Exercise task: Reproduce the listing below in full and without alteration, apart from its pictures.

= = = =

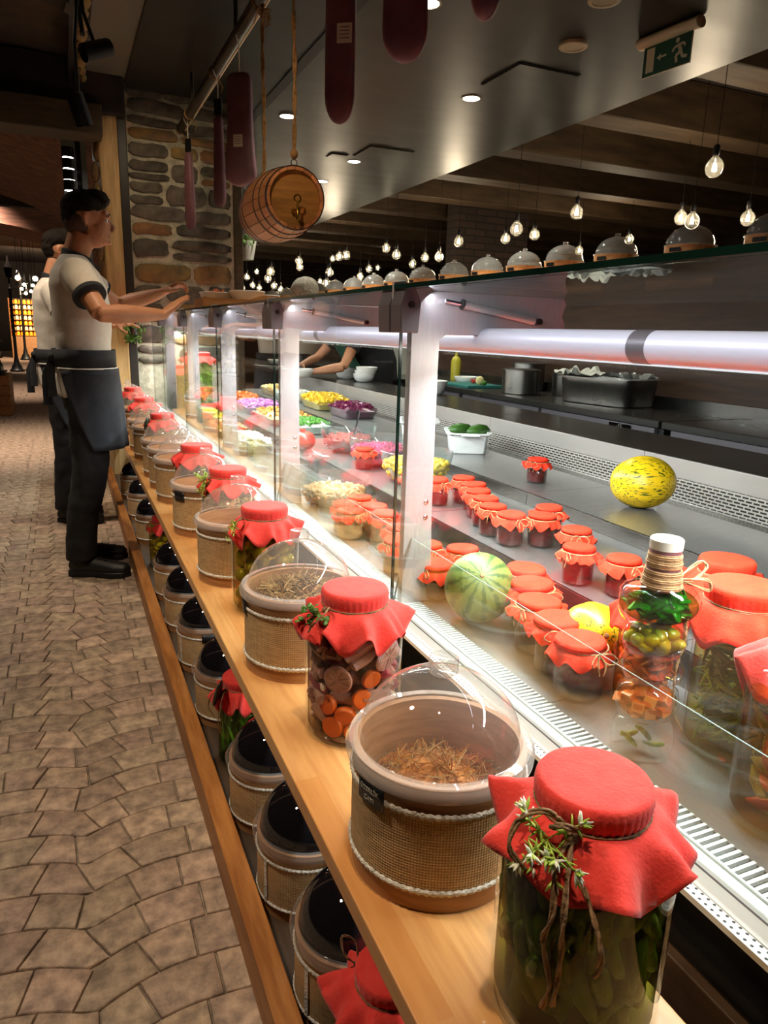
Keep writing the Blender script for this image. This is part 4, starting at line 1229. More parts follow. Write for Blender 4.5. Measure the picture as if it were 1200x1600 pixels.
# ================================================================ FOOD IN THE CASE
JAMC = {}
def jam_jar(label, x, y, z, seed, s=1., rz=None, full='cherry_jam', group=None, h=.086):
    q = random.Random(seed)
    t = thing('jam_jar', label, 'jar', (x, y, z), q.uniform(0, 6) if rz is None else rz, group)
    t.scale = (s, s, 1 + (s - 1) * .3)
    r = .036
    key = h
    if key not in JAMC:
        g = G(); m = 32
        hexr = lambda rad, zz: [(rad * (1 + .03 * math.cos(6 * 2 * PI * i / m)) * math.cos(2 * PI * i / m), rad * (1 + .03 * math.cos(6 * 2 * PI * i / m)) * math.sin(2 * PI * i / m), zz) for i in range(m)]
        g.rings([hexr(.003, 0), hexr(r * .9, .0), hexr(r, .004), hexr(r, .050 if h < .1 else h - .036), hexr(r * .86, h - .028), hexr(r * .86, h - .004)], cap=False)
        JAMC[key] = (g.mesh('glass_body', 'jar_glass'),
                     G().lathe([(.001, .005), (r * .92, .006), (r * .95, .010), (r * .95, h - .040), (.001, h - .038)], 24).mesh('jam', 'cherry_jam'),
                     [cloth_cap(.0345, h, .015 + .002 * k, 50 + k, drop=.017, nr=5, n=60, side=.012, folds=7 + k, corner=.30, rot=k).mesh('cloth_cap', 'orange_red_cloth', angle=180) for k in range(4)],
                     [bow_mesh(.0355, h - .012, k) for k in range(3)])
    b, j, caps, bows = JAMC[key]
    inst(b, 'glass_body', t, (0, 0, 0))
    o = inst(j, 'jam', t, (0, 0, 0))
    if full != 'cherry_jam':
        o.data = j.copy(); o.data.materials.clear(); o.data.materials.append(MAT[full])
    inst(q.choice(caps), 'cloth_cap', t, (0, 0, 0), (q.uniform(-.05, .05), q.uniform(-.05, .05), q.uniform(0, 6)))
    inst(q.choice(bows), 'twine_bow', t, (0, 0, 0), (0, 0, 0))
    return t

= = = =

Worked answer:
Keep writing the Blender script for this image. This is part 4, starting at line 1229. More parts follow. Write for Blender 4.5. Measure the picture as if it were 1200x1600 pixels.
# ================================================================ FOOD IN THE CASE
JAMC = {}
def jam_jar(label, x, y, z, seed, s=1., rz=None, full='cherry_jam', group=None, h=.086):
    q = random.Random(seed)
    t = thing('jam_jar', label, 'jar', (x, y, z), q.uniform(0, 6) if rz is None else rz, group)
    t.scale = (s, s, 1 + (s - 1) * .3)
    r = .036
    key = h
    if key not in JAMC:
        g = G(); m = 32
        hexr = lambda rad, zz: [(rad * (1 + .03 * math.cos(6 * 2 * PI * i / m)) * math.cos(2 * PI * i / m), rad * (1 + .03 * math.cos(6 * 2 * PI * i / m)) * math.sin(2 * PI * i / m), zz) for i in range(m)]
        g.rings([hexr(.003, 0), hexr(r * .9, .0), hexr(r, .004), hexr(r, .050 if h < .1 else h - .036), hexr(r * .86, h - .028), hexr(r * .86, h - .004)], cap=False)
        JAMC[key] = (g.mesh('glass_body', 'jar_glass'),
                     G().lathe([(.001, .005), (r * .92, .006), (r * .95, .010), (r * .95, h - .040), (.001, h - .038)], 24).mesh('jam', 'cherry_jam'),
                     [cloth_cap(.0345, h, .015 + .002 * k, 50 + k, drop=.017, nr=5, n=60, side=.012, folds=7 + k, corner=.30, rot=k).mesh('cloth_cap', 'orange_red_cloth', angle=180) for k in range(4)],
                     [bow_mesh(.0355, h - .012, k) for k in range(3)])
    b, j, caps, bows = JAMC[key]
    inst(b, 'glass_body', t, (0, 0, 0))
    o = inst(j, 'jam', t, (0, 0, 0))
    if full != 'cherry_jam':
        o.data = j.copy(); o.data.materials.clear(); o.data.materials.append(MAT[full])
    inst(q.choice(caps), 'cloth_cap', t, (0, 0, 0), (q.uniform(-.05, .05), q.uniform(-.05, .05), q.uniform(0, 6)))
    inst(q.choice(bows), 'twine_bow', t, (0, 0, 0), (0, 0, 0))
    return t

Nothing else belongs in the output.